__Work to do__.
Please repeat, exactly and with nothing added, the lines running from the line that contains "Write part 2" to the line that contains "0.185, 0.19), nscale=12)", both lines included.

__Data__.
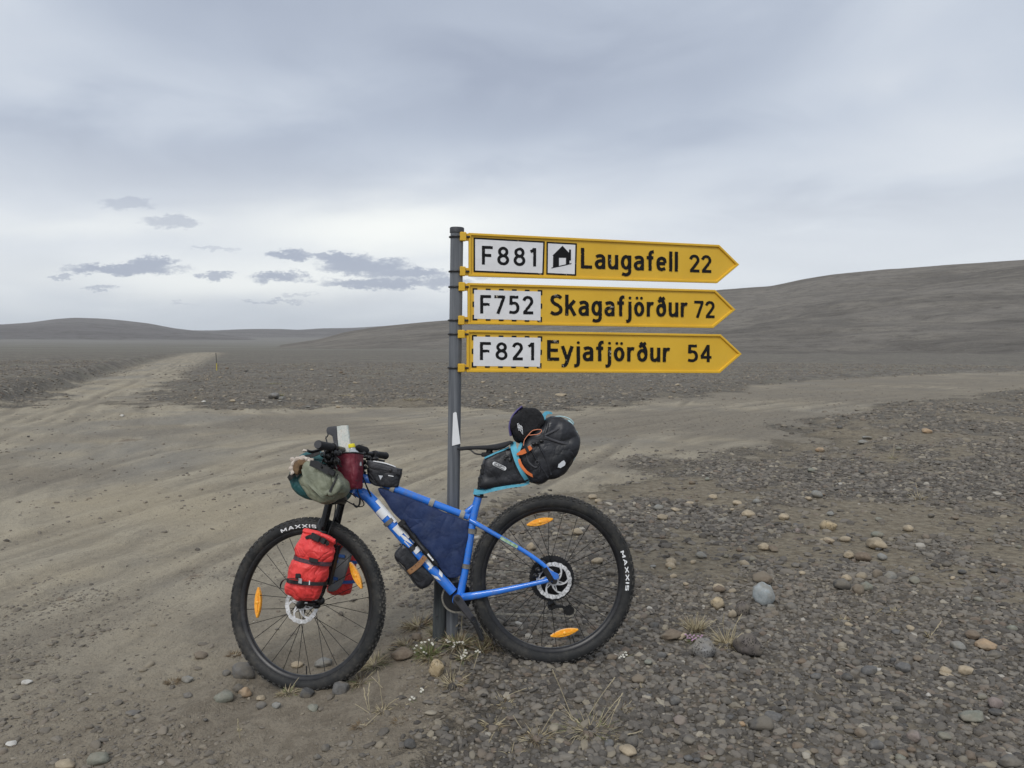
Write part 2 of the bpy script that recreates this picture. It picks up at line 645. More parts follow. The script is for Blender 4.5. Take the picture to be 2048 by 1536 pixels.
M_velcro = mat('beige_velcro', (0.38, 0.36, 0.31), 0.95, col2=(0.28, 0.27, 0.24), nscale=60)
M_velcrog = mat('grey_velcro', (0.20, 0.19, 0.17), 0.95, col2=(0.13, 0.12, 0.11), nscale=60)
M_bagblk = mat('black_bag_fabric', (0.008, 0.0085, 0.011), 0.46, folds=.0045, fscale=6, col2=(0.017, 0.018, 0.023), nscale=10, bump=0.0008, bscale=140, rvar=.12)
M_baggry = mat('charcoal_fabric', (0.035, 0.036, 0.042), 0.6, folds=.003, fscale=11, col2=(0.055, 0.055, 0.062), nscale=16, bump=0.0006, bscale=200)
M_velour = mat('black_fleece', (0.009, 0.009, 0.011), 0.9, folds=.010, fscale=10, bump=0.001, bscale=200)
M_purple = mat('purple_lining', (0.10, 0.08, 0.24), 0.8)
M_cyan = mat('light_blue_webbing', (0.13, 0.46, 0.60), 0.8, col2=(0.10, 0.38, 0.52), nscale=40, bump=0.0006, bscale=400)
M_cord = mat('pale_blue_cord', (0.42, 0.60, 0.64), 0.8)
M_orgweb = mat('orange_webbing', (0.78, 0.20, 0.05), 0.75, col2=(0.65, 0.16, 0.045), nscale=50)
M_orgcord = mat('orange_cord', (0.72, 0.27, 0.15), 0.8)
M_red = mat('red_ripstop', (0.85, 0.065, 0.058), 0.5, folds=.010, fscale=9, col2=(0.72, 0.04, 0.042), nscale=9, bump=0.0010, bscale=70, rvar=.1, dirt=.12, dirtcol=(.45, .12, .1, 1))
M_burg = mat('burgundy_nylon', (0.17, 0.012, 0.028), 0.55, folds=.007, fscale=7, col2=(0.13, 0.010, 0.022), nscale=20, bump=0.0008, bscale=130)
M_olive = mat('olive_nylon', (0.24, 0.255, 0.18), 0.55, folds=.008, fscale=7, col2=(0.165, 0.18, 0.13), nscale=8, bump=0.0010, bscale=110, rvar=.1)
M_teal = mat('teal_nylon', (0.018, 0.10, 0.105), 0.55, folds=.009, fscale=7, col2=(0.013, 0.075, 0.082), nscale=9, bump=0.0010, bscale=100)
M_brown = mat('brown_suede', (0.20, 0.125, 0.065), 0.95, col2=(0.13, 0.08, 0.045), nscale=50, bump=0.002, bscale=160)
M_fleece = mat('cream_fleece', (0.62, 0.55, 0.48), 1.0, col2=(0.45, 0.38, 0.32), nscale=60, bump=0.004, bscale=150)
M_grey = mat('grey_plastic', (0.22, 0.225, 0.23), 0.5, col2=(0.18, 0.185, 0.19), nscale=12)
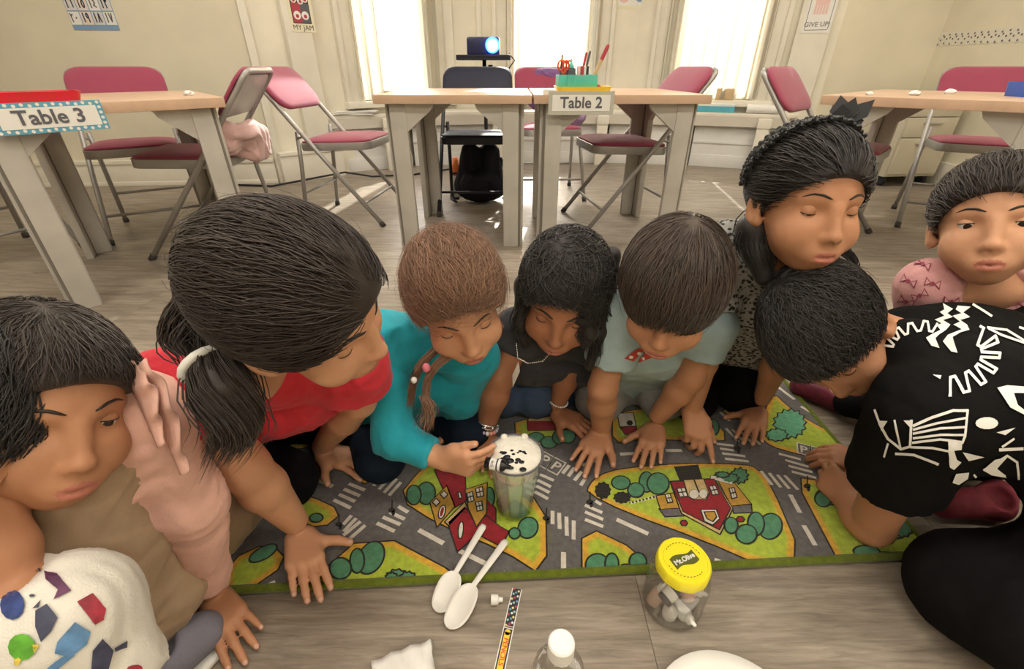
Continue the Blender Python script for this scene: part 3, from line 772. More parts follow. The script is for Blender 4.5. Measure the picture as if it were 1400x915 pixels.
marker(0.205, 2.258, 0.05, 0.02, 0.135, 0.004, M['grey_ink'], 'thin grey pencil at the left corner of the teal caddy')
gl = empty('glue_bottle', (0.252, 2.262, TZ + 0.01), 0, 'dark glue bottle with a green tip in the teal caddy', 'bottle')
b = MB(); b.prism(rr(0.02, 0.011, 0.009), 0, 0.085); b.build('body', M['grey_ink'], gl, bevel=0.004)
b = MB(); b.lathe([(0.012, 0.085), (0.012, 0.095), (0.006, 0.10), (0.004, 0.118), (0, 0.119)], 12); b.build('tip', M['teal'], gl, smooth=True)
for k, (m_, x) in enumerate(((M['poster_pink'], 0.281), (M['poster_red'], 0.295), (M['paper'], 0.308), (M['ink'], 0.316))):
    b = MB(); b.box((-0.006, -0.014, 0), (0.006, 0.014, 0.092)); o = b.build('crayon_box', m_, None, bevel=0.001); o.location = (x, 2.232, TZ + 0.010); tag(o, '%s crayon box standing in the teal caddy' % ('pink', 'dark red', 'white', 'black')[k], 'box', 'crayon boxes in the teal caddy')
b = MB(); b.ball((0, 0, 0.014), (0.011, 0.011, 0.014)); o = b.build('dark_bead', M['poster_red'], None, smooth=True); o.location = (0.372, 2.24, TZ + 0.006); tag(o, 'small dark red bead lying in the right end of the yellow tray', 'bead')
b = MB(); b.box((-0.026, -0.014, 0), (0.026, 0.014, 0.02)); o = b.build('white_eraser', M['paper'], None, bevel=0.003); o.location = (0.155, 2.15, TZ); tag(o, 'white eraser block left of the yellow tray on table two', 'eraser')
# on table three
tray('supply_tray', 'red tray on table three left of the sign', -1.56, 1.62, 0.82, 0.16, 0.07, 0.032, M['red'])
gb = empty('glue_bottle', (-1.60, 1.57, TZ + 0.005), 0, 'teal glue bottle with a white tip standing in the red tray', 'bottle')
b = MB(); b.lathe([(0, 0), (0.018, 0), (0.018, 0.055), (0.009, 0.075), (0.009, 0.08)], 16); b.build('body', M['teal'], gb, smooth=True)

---

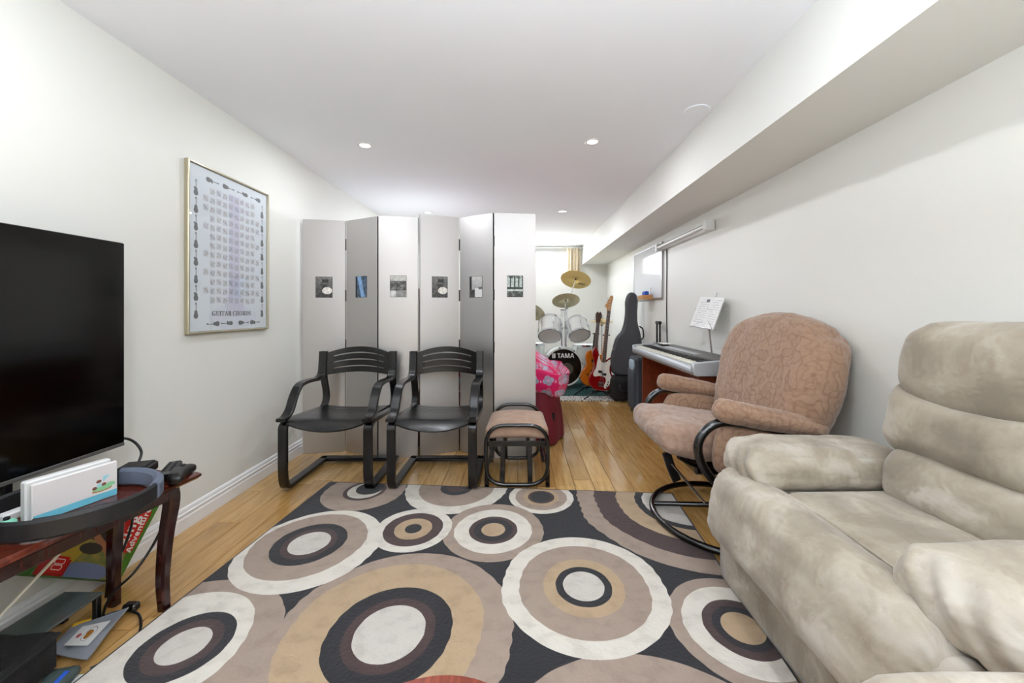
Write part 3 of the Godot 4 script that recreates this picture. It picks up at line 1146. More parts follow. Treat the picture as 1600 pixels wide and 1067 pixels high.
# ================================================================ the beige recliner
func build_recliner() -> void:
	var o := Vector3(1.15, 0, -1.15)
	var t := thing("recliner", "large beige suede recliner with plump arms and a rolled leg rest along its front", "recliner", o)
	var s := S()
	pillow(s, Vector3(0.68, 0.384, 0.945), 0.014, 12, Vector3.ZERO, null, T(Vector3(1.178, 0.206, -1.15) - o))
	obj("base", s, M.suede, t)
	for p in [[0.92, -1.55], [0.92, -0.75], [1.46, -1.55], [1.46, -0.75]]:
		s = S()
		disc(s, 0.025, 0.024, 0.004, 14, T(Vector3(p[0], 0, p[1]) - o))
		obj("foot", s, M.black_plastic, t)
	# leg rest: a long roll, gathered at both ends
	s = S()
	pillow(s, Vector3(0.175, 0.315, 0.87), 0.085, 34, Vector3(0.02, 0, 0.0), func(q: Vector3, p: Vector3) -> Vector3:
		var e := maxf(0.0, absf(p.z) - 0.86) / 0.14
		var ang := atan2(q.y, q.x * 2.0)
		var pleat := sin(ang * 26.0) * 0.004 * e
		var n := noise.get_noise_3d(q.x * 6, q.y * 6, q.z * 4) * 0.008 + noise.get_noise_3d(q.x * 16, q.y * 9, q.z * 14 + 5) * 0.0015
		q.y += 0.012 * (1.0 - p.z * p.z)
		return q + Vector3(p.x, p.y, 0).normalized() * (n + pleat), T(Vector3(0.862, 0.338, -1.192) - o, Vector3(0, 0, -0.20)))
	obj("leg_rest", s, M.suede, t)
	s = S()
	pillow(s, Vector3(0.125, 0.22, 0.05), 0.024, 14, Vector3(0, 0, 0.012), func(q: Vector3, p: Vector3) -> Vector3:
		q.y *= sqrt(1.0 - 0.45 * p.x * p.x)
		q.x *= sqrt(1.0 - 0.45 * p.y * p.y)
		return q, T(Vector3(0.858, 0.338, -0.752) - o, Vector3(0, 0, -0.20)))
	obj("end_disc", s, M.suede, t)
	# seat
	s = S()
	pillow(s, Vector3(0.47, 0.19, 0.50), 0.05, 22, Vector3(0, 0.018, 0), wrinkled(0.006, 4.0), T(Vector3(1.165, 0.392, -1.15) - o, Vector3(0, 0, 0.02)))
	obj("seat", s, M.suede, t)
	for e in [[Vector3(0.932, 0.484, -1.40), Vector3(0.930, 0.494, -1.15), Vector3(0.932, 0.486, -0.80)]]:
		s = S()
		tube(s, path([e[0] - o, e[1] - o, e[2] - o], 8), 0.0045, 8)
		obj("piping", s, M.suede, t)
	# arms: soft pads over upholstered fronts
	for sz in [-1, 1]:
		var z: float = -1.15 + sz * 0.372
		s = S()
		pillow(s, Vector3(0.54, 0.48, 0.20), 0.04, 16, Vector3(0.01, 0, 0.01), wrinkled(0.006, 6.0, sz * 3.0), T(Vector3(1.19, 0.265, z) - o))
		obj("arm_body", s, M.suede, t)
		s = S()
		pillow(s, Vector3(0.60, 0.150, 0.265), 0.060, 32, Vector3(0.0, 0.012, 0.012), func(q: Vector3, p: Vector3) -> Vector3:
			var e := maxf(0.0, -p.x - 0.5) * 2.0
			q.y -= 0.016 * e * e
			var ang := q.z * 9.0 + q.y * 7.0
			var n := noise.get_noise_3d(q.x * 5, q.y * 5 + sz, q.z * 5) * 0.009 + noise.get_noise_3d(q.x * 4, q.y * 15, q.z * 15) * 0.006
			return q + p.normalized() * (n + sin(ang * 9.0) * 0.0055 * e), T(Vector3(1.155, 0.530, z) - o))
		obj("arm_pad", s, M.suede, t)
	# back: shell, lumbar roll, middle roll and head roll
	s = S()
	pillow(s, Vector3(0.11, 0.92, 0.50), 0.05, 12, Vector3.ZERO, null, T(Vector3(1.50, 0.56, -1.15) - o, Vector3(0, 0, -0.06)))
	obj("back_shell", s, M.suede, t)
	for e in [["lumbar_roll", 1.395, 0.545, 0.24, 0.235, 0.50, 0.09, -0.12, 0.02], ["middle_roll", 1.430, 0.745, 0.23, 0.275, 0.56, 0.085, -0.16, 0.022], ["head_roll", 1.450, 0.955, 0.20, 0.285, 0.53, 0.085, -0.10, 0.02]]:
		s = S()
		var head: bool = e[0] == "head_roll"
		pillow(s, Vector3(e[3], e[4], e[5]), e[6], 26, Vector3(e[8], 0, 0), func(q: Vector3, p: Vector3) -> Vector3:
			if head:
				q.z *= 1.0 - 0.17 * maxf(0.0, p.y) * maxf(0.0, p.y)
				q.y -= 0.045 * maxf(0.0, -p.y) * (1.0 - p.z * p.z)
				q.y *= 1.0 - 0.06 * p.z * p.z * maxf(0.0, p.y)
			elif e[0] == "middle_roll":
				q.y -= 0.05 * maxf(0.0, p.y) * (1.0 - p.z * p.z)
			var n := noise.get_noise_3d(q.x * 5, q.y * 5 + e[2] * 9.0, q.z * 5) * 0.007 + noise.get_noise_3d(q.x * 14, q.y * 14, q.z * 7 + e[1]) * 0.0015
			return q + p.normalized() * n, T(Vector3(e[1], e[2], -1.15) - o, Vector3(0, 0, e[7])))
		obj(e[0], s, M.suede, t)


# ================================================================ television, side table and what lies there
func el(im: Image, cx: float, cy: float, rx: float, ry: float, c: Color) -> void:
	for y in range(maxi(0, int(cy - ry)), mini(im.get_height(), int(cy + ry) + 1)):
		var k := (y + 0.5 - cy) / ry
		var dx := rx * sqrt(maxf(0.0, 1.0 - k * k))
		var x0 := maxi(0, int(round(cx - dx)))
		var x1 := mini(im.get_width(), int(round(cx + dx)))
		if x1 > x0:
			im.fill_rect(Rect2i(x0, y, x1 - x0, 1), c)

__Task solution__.
Write part 2 of the bpy script that recreates this picture. It picks up at line 645. More parts follow. The script is for Blender 4.5. Take the picture to be 2048 by 1536 pixels.
M_velcro = mat('beige_velcro', (0.38, 0.36, 0.31), 0.95, col2=(0.28, 0.27, 0.24), nscale=60)
M_velcrog = mat('grey_velcro', (0.20, 0.19, 0.17), 0.95, col2=(0.13, 0.12, 0.11), nscale=60)
M_bagblk = mat('black_bag_fabric', (0.008, 0.0085, 0.011), 0.46, folds=.0045, fscale=6, col2=(0.017, 0.018, 0.023), nscale=10, bump=0.0008, bscale=140, rvar=.12)
M_baggry = mat('charcoal_fabric', (0.035, 0.036, 0.042), 0.6, folds=.003, fscale=11, col2=(0.055, 0.055, 0.062), nscale=16, bump=0.0006, bscale=200)
M_velour = mat('black_fleece', (0.009, 0.009, 0.011), 0.9, folds=.010, fscale=10, bump=0.001, bscale=200)
M_purple = mat('purple_lining', (0.10, 0.08, 0.24), 0.8)
M_cyan = mat('light_blue_webbing', (0.13, 0.46, 0.60), 0.8, col2=(0.10, 0.38, 0.52), nscale=40, bump=0.0006, bscale=400)
M_cord = mat('pale_blue_cord', (0.42, 0.60, 0.64), 0.8)
M_orgweb = mat('orange_webbing', (0.78, 0.20, 0.05), 0.75, col2=(0.65, 0.16, 0.045), nscale=50)
M_orgcord = mat('orange_cord', (0.72, 0.27, 0.15), 0.8)
M_red = mat('red_ripstop', (0.85, 0.065, 0.058), 0.5, folds=.010, fscale=9, col2=(0.72, 0.04, 0.042), nscale=9, bump=0.0010, bscale=70, rvar=.1, dirt=.12, dirtcol=(.45, .12, .1, 1))
M_burg = mat('burgundy_nylon', (0.17, 0.012, 0.028), 0.55, folds=.007, fscale=7, col2=(0.13, 0.010, 0.022), nscale=20, bump=0.0008, bscale=130)
M_olive = mat('olive_nylon', (0.24, 0.255, 0.18), 0.55, folds=.008, fscale=7, col2=(0.165, 0.18, 0.13), nscale=8, bump=0.0010, bscale=110, rvar=.1)
M_teal = mat('teal_nylon', (0.018, 0.10, 0.105), 0.55, folds=.009, fscale=7, col2=(0.013, 0.075, 0.082), nscale=9, bump=0.0010, bscale=100)
M_brown = mat('brown_suede', (0.20, 0.125, 0.065), 0.95, col2=(0.13, 0.08, 0.045), nscale=50, bump=0.002, bscale=160)
M_fleece = mat('cream_fleece', (0.62, 0.55, 0.48), 1.0, col2=(0.45, 0.38, 0.32), nscale=60, bump=0.004, bscale=150)
M_grey = mat('grey_plastic', (0.22, 0.225, 0.23), 0.5, col2=(0.18, 0.185, 0.19), nscale=12)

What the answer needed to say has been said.